Hortus inclusus: Expanding Boundaries of Space and Time



Hortus inclusus: Expanding Boundaries of Space and Time

The British School at Rome

Tuesday 27–Wednesday 28 June 

In celebration of the twenty years since the landmark Horti Romani conference opened new directions for the study of cultural landscapes, the British School at Rome will host Hortus inclusus: Expanding Boundaries of Space and Time, June 27–28, 2017.

This conference aims to deepen out historical and environmental understanding of garden landscapes in the Roman empire and shape the conversation for the next generation of scholars. Taking inspiration from Virgil’s complaint in Georgics 4.147-8 that he cannot speak any longer on the subject of gardens because he is constrained (excludo) by space and time, Hortus inclusus expands the boundaries of the Roman garden beyond the Horti of the city of Rome by focusing on the following themes:

New Knowledge: Highlighting advances in archaeological recovery techniques, the application of digital technologies, and the discovery of new garden sites.

Intersections: Developing a multidimensional understanding of the function and meaning of gardens and gardened landscapes through the application of critical theory.

Afterlife: Investigating the resonance and reception of the Roman garden in post-classical contexts.




Conference Organisers: Kathryn L. Gleason, Diana Spencer, Katharine T. von Stackelberg

Confirmed Participants:

Kathryn L. Gleason (Cornell University): Towards a Systematic Methodology for Garden Archaeology

Mark Robinson (Oxford University): Gods in the Soil: A New Assessment of the House of the Greek Epigram

Daphna Langgut (Tel Aviv University): Herod’s Exotic and Prestigious Royal Gardens: An Archaeobotanical Investigation

Rachel Bar Nathan (Israel Antiquities Authority, Jerusalem): Herod and the Court of Augustus: Understanding the Politics of Early Roman Gardens from the Ceramic Evidence

David Fredrick (University of Arkansas): Secrets in the Garden: Vulnerability and Information Exchange in the House of Octavius Quartio.

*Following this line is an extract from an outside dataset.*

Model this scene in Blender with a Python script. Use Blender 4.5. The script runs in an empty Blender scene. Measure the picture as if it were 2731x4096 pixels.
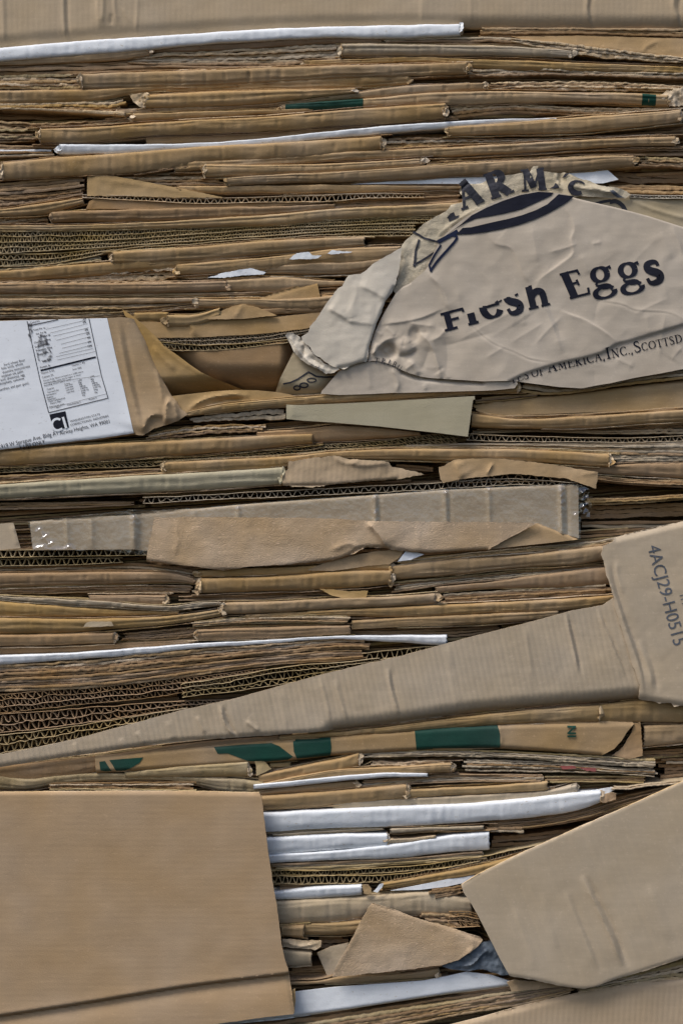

Mantha Zarmakoupi (University of Birmingham): The Place Between: Villa Gardens and Garden Paintings

Victoria Pagán (University of Florida): Deerit nihil? Environmental Sustainability and the Rhetoric of Roman Gardens

Sara Myers (University of Virginia):Gendering the Roman Garden

Lena Landgren (Lund University): Varia’s viridia: Female Garden Ownership and Euergetism

Laurence Totelin (Cardiff University): Faithful Marriages and Wild Unions: PalladiusDe insitione

William Tronzo (University of California, San Diego): Space, Time and Landscape: The Case of Constantinople in the Sixth Century

Elizabeth Macaulay-Lewis (The Graduate Center, City University of New York): From Hortus to Hayr: The Connections between Classical and Early Islamic Gardens

Luke Roman (Memorial University): Gardens and Villas in Italian Humanist Poetry (ca. 1450-1530)

Bettina Bergmann (Mount Holyoke College): Reconstructions and Visualisations of Roman Gardens

Susan M. Dixon (LaSalle University): Rodolfo Lanciani on the Ancient Gardens of Rome

Katharine T. von Stackelberg (Brock University): Medusa’s Gaze: The Petrified Garden of the Achilleion

Amina-Aïcha Malek (CNRS, École Normale Supérieure): Deploying The Society for Garden Archaeology: A Forum for Archaeology of Gardens and Design Landscapes






This event is open to the public free of charge. However, if you would like to be included in the catering, there will be a cost of €25 per day (including refreshments and lunch) OR €45 for both days (including refreshments, lunch, and conference dinner on 28th). Places for the conference dinner are limited and will be allocated to conference organisers and speakers, then on a first request basis.

Please pay at the registration desk on the morning of the conference.